Hazem Saghieh
TT

Refugees and Migrants After the EU Elections

The results of the European elections are yet another indication of the difficulties of tying the global solidarity movement with Gaza to mainstream European societies. If Donald Trump becomes president in a few months, his victory would only reinforce those difficulties. Even the term “youths,” which has often been to indicate a new, promising stance on Israel recently, is now associated with another phenomenon: this same category’s growing support for the hard right in the polls.

The fact is that those who have likened what happened in US universities, and to some extent in Europe, to the American and European student movements of the 1960s, failed to recognize key differences that several observers had pointed out. The sixties movement in the US was linked to opposition to the Vietnam War, which cost American lives and saw many young men drafted into the army.

On top of that, however, the student movement quickly developed positions on culture, morality, education, sex, the environment, music, and fashion..., creating the conception of the term “the sixties” that prevails today and granting its connotations that go beyond the temporal.

As for Europe, its student movement targeted flaccid structures that included political parties, trade unions, the bureaucracy, and the entire political process. It also targeted a system of ideas and beliefs, from Gaullist nationalism to communist notions of economics, that the youths believed had become obsolete.

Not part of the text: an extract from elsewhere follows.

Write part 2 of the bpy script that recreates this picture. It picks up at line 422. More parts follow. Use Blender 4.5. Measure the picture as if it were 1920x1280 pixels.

In other words, the American and European movements of the sixties were very much internal, which is not true at all for the student movement in solidarity with Gaza. Thus, we have recently begun to see a growing number of prominent Western intellectuals, most recently perhaps the French researcher Olivier Roy, who are not satisfied with merely denying that the contemporary movement is political, going further and labeling it an example of a moral stance replacing politics.

Moreover, while the hyperbolic pro-Israeli link between solidarity movement to religion and antisemitism have rightly been repudiated, the movement’s externality is nonetheless notable given the prominent position of immigrant communities, whose religious and ethnic identity differs from that of most Westerners, with it.

As for the illusion that its ties to far-left groups internalize it, this will only add to, if not multiply, its externality. In addition to helping strengthen the far right, relying on the far left implies turning to a “third worldist” bent that the intellectual and political mainstream in Western countries can no longer accommodate.

As for the racists and right-wing extremists relentlessly fear-mongering about the “siege” Europe is under and the “replacement” of its population, they will find in this reliance another weapon they can accuse their opponents of using in this so-called siege.

When some enthusiastically argue that the solidarity movements with Gaza are a prelude to a global transformation and change, they seem to be attesting to this externality that is watching Europe and the US from outside their walls. What are we to say, then, when the ally is marginal and the cause that forms the basis of all political action is foreign to the actual concerns of societies and their groups?

There is no doubt that neoliberal economic policies have played a role in making things as bad as they currently are, by undermining the role of the state and destroying the intermediaries for social integration like parties and unions. However, we must also contend with other factors that have been equally impacted and consequential.

Indeed, Western countries are currently undergoing an experiment to build culturally and religiously pluralistic societies, as well as facing the repercussions and failures of this project. Here, we must look for matters around which the parties concerned can build common ground. A society in which religious and nationalist ideas have declined will find it increasingly difficult to accommodate arrivals with extreme religious and nationalist views. Thus, meeting halfway would create an opportunity to correct the course of pluralism and boost its chances of success, as well as facilitate integration by ensuring that it is not perceived as a challenge to others and their ways of life.

Universalism is not yet a given; rather, it is a task to be undertaken for the future. It could succeed or it could fail, which demands that we avoid acting on the grounds that only Westerners must prove their universality.

This, with regard to elites, emphasizes the need to invest in the consciousness of the immigrant and refugee communities, starting with an effort to push for stronger participation in electoral processes, and encouraging them to adopt enlightened and modern ideas and practices. This effort must be accompanied by an end to the inflation of the colonial past and “decolonization,” as well as greater concern for the interests of refugees and immigrants and their integration. Currently, many of the “strategies” that have been developed do not take these interests into account, as though the plan is to “take the world by storm” from within Western societies.

True, the fact that the center, both the center-right and center left, managed to maintain the first and second largest blocs in the continent’s parliament is reassuring, as is the far-right parties’ commitment, if only rhetorical, to the democratic process and the principle of the peaceful transfer of power. However, an overview of the broader trajectory, especially if economic and non-economic conditions continue to deteriorate, calls for concern, vigilance, and doing everything possible to stop this dangerous trajectory.